Friday, May 31, 2019

Epilogue to Yellow Mountain

I looked at my finished Yellow Mountain painting and I felt something was amiss.  I did not get the fulfillment I was expecting.  It took me a little while to put a finger on what was happening.

I did not create enough separation between the mountain features to effuse the grandeur and vastness of this landscape.

Upon re-examination of my work, the impression was that this was a bird's-eye view of a mountain range.  I could have and should have widened the perspective of the features.  I should have utilized my 18 mm lens and picked a different vantage point to capture the true ambience.  Obviously this was not photography and it was too late to do anything.

Or was it?

To prove my theory, I begged the help of technology, Photoshop.

I digitally separated my painting into 3 distinct areas.  The foreground on the left, middle-ground would be the 4 peaks of the mountain and the trailing features painted with splash ink brushstroke would be the background.   Cloud and mist features would be an effective means for the separation.  They are voids that would not appear as omissions.

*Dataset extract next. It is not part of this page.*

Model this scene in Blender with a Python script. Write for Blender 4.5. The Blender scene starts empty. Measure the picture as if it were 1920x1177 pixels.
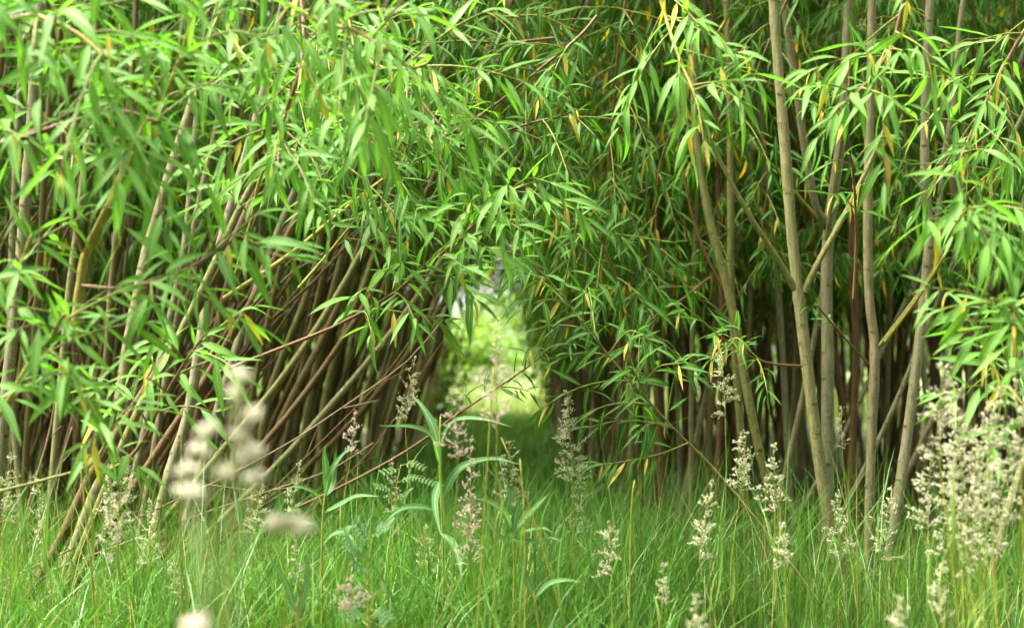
import bpy, math
import numpy as np

# ------------------------------------------------------------------ camera, sky, sun, exposure
S = bpy.context.scene
COL = S.collection
CAM = np.array([0.0, 0.0, 0.60])
FPX, CX, CY = 2637.0, 960.0, 588.5          # focal length and centre in photograph pixels
PITCH = math.radians(2.2)
cd = bpy.data.cameras.new('camera')
cam = bpy.data.objects.new('camera', cd); COL.objects.link(cam)
cam.location = CAM; cam.rotation_euler = (math.radians(90) + PITCH, 0, 0)
cd.sensor_width = 36.0; cd.lens = 36.0 * FPX / 1920.0
cd.clip_start = 0.05; cd.clip_end = 2000
cd.dof.use_dof = True; cd.dof.focus_distance = 3.0; cd.dof.aperture_fstop = 3.6
S.camera = cam

SUN_EL, SUN_AZ = math.radians(62), math.radians(262)   # azimuth clockwise from +Y: high, from one side and a little behind the camera
w = bpy.data.worlds.new('World'); S.world = w; w.use_nodes = True
nt = w.node_tree
sky = nt.nodes.new('ShaderNodeTexSky'); sky.sky_type = 'NISHITA'; sky.sun_disc = False
sky.sun_elevation = SUN_EL; sky.sun_rotation = SUN_AZ; sky.dust_density = 4.0; sky.air_density = 1.0
hs = nt.nodes.new('ShaderNodeHueSaturation'); hs.inputs['Saturation'].default_value = 0.16
nt.links.new(sky.outputs[0], hs.inputs['Color'])
bg = nt.nodes['Background']; bg.inputs['Strength'].default_value = 0.115
nt.links.new(hs.outputs[0], bg.inputs['Color'])
sl = bpy.data.lights.new('sun', 'SUN'); sl.energy = 3.4; sl.angle = math.radians(26); sl.color = (1.0, 0.96, 0.88)
so = bpy.data.objects.new('sun', sl); COL.objects.link(so)
so.rotation_euler = (math.pi/2 - SUN_EL, 0, math.pi - SUN_AZ)
S.view_settings.view_transform = 'Standard'; S.view_settings.look = 'None'
S.view_settings.gamma = 1.0; S.view_settings.exposure = 2.65
S.cycles.max_bounces = 4; S.cycles.diffuse_bounces = 3; S.cycles.transmission_bounces = 5
S.cycles.glossy_bounces = 2; S.cycles.transparent_max_bounces = 4
S.cycles.use_denoising = True; S.cycles.use_adaptive_sampling = True; S.cycles.adaptive_threshold = 0.03
S.cycles.caustics_reflective = False; S.cycles.caustics_refractive = False

RNG = np.random.default_rng(11)
UP = np.array([0.0, 0.0, 1.0])

def P(px, py, Y):
    """the point at distance Y in front of the camera that stands at that place of the photograph"""
    f = np.array([0, math.cos(PITCH), math.sin(PITCH)]); u = np.array([0, -math.sin(PITCH), math.cos(PITCH)])
    d = f + np.array([1.0, 0, 0]) * (px - CX) / FPX + u * (CY - py) / FPX
    return CAM + d * (Y / d[1])

def nrm(a):
    a = np.asarray(a, float)
    return a / np.maximum(np.linalg.norm(a, axis=-1, keepdims=True), 1e-9)

# ------------------------------------------------------------------ materials
def mat(name):
    m = bpy.data.materials.new(name); m.use_nodes = True
    m.node_tree.nodes.clear()
    return m, m.node_tree

def N(t, kind, **kw):
    n = t.nodes.new(kind)
    for k, v in kw.items():
        if k in n.inputs: n.inputs[k].default_value = v
        else: setattr(n, k, v)
    return n

def mixc(t, fac, a, b, mode='MIX'):
    n = t.nodes.new('ShaderNodeMix'); n.data_type = 'RGBA'; n.blend_type = mode
    for s, v in ((n.inputs[0], fac), (n.inputs[6], a), (n.inputs[7], b)):
        if isinstance(v, bpy.types.NodeSocket): t.links.new(v, s)
        else: s.default_value = v if not isinstance(v, tuple) else (*v[:3], 1.0)
    return n.outputs[2]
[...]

Immediately I felt the painting opened up and now inviting me to be immersed as a participant.

Since I could not push back the features in what should have been my middle-ground, I experimented with another trick.  I wanted to add some incidentals in front of the 4 peaks, thus effectively adding distance.

So birds were deployed.


I had to change the birds from black to white in front of the peaks to make them more conspicuous.  Call that creative freedom if one must.



Did this help the painting?




Thursday, May 23, 2019

Yellow Mountain

Using my black and white sketch of Huangshan as a reference, I proceeded to paint a larger painting in color.  This painting shall have a pronounced yellow tone.  You might say that is the personality of this piece.

I loaded the right side of the painting with features and the left side relatively scant as a contrast.
The foreground would be allocated with more detailed brushstrokes, fading to the right and to the back.  This initial stage consisted mainly of the Gou and R'an (scribe and wash) portions of the Gou Chuen Ts'a R'an D'ian ( scribe, texture, rub, wash, dot ) process.


The mountains in the foreground is extended to the right and back, forming a S-shaped pattern.  This is to satisfy the prescribed requisite of  "level perspective" in the traditional sense of Chinese landscape painting.


Adding a light wash to the features allowed me to get a better perspective of what I was doing, especially when the paper was wet


After the wash had dried, I did my Chuen and T'sa (texture and rubbing) brushstrokes.  The painting began to take on a more realistic appearance due to the added information.


With the help of selective R'an (wash) brushstrokes, I was able to better reveal the 3-dimensional quality of the painting by depicting the different light values.


A close-up of the Gou, Chuen, T'sa, R'an process.  Notice the lack of D'ian (dotting) at this stage.  I typically would reserve that for the purpose of concealing bad lines and to add amorphous features to garnish the landscape.





The void expanse was tweaked with clouds and mist, basically a wet on wet technique to borrow from the watercolor vernacular.  The effects were exaggerated when wet.



I had a better sense of what the stage looked like after the cloud and mist dried.  I began adding more detailed incidental features to the landscape. 





This also involved the use of the D'ian brushstroke to ameliorate deficiencies in the painting;  to smooth out transitions from one value to another


There was prodigious use of D'ian (dotting) brushstroke in this painting.  This technique helped to conceal a lot of inadequacies in my brushstrokes and created a pleasant nuance.  If you looked closely and compared the before-and-after pictures of the same areas you would notice a lot of the tentative brushstrokes were well hidden now.  Perhaps this was pointillism in its infancy.  Wink, wink.  



Here is an example of how all the different brushstroke techniques worked together to form a cohesive feature, evolving from a purely two-dimensional drawing.



Time to stand back and give the painting a rest.  The wet paper made the painting very vivid.